What God can do with a man like Job, He can also do with the waters (Job 12:15). He can stop them and He can let them go. If He stops them, drought is the result. If He lets them go, floods will come and turn the earth upside down. Job only describes here the negative effect of what God does. He does not have an eye for the blessings that God also has in mind. For God speaks to men through natural disasters so that they may convert to Him.

To Job God is now Someone with Whom strength takes precedence over wisdom (Job 12:16; cf. Job 12:13). He is first and foremost concerned with God’s strength, which he experiences, but in its devastating form. Surely he knows that God also possesses wisdom. Only it is a mystery to him from which that wisdom is evident, for he does not understand why God treats him this way. He who is misled and misleader are both in the power of God. That is how powerful He is. But why He allows them both to coexist, Job does not understand.

Then Job speaks of counselors who are carried away destitute by God (Job 12:17). With all their wise counsel – see for example Ahithophel (2Sam 16:20-23; 2Sam 17:1-5; 14) – these people have not been able to prevent God from giving them into the hands of enemies who have made them walk barefoot (cf. Isa 20:4). The judges who are supposed to have insight into the right and to judge in disputes are made fools by God, deprived of their understanding. God is sovereign and also controls the minds of the wisest people on earth.

Kings are also subject to His dominion (Job 12:18). They may say something and decide, but God undoes it in His omnipotence. He even “binds their loins with a girdle” which means that He takes their royal girdle (dignity) away from them, binds an ordinary girdle around them, and takes them away as captives. What applies to the kings as political leaders also applies to the priests, the religious leaders (Job 12:19). He can also make them walk barefoot. The secure ones are also under His authority. They may think that they can exercise their power undisturbed, but He is throwing them into ruin. How He deals with them makes it clear that He has the circumstances of life in His hand and can change them as He sees fit.

He has the last word, not they. Counselors, judges, kings, priests, all of them are under His authority and He deals with them as He pleases. Job is right in this if they deserve it, but he leaves that side aside. He only sees how God deals with him. He is one of the “trusted ones” (Job 12:20). He knows this of himself. But God seems to think otherwise, for He gags him. All discernment of old people fails to explain this.

“Nobles” do not count with Him (Job 12:21). He pours “contempt” on them. The principle is general (Psa 107:40), but here too Job may mean himself. “Loosen the belt of the strong” means that God makes their walking impossible or severely restricts their freedom of movement. The belt serves to keep the clothing up so that it does not hinder someone when he is walking.

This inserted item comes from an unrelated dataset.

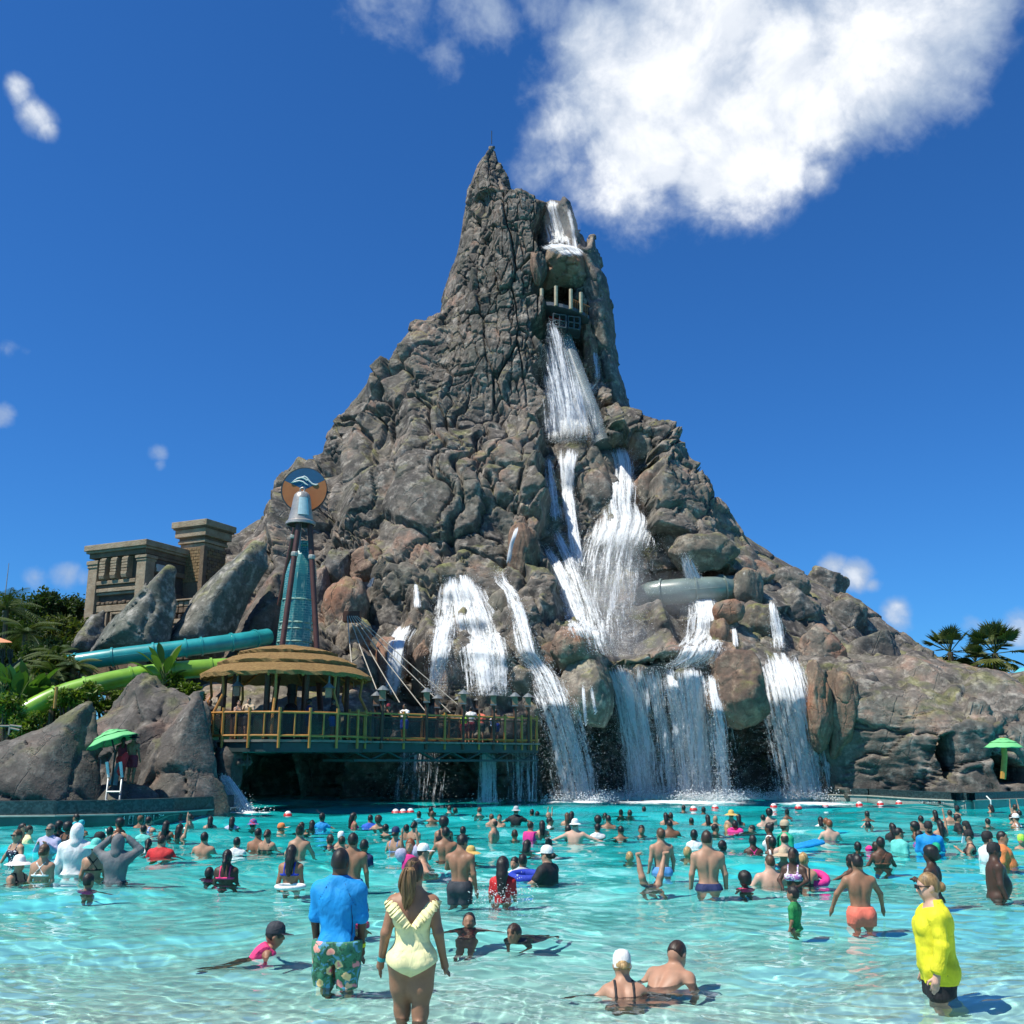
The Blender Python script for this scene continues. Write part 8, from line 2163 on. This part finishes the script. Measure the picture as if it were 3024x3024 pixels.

Job experiences that God makes it impossible for him to walk.

God is so omniscient that He reveals what is most hidden from man (Job 12:22; cf. 1Cor 4:5a). What is “deep darkness” for man, what is completely hidden from his perception and what he also shudders from, is not hidden from God either. “All things are open and laid bare to the eyes of Him with whom we have to do” (Heb 4:13). God has control over the most hidden things.

What applies to persons also applies to nations (Job 12:23-25). He also has total control over the nations (Job 12:23). All the sources from which they draw and through which they grow great come from Him. He can also take away those sources, making them disappear from the earthly stage. Their habitat over which they are scattered is determined by Him. The nations do not determine their own course, He does.

This seems to contradict what Paul says: “In the generations gone by He permitted all the nations to go their own ways” (Acts 14:16). But that contradiction is only appearance. Both statements are true. The nations are responsible for their own choice. They have chosen to go their way apart from God. God has allowed them to do so. But that does not mean that God has given up control. If the nations go their own way, God directs them in such a way that they will suffer the consequences of their choice.

Here we see what we find again and again in Scripture, on the one hand the responsibility of man and on the other hand God’s plan. God fulfills His purposes and in so doing includes man’s actions without reducing man’s responsibility. We cannot bring these two sides together, but God can. That’s because He is God.

In order to achieve His purpose with the nations, He causes disorientation among the leaders of the nations (Job 12:24). They wander around the world “in a pathless waste”. They do not see any passable way. All their planning is futile. They grope around “in darkness with no light” (Job 12:25). If a man goes his way without God, it means that he is in darkness, where there is no light. Such a man staggers like a drunkard. He looks for something to hold on to, but does not find it.

In summary, Job has explained to the three friends the power and wisdom of God. Between the lines we feel his struggle with the goodness and righteousness of God. This struggle is further explained in Job 13.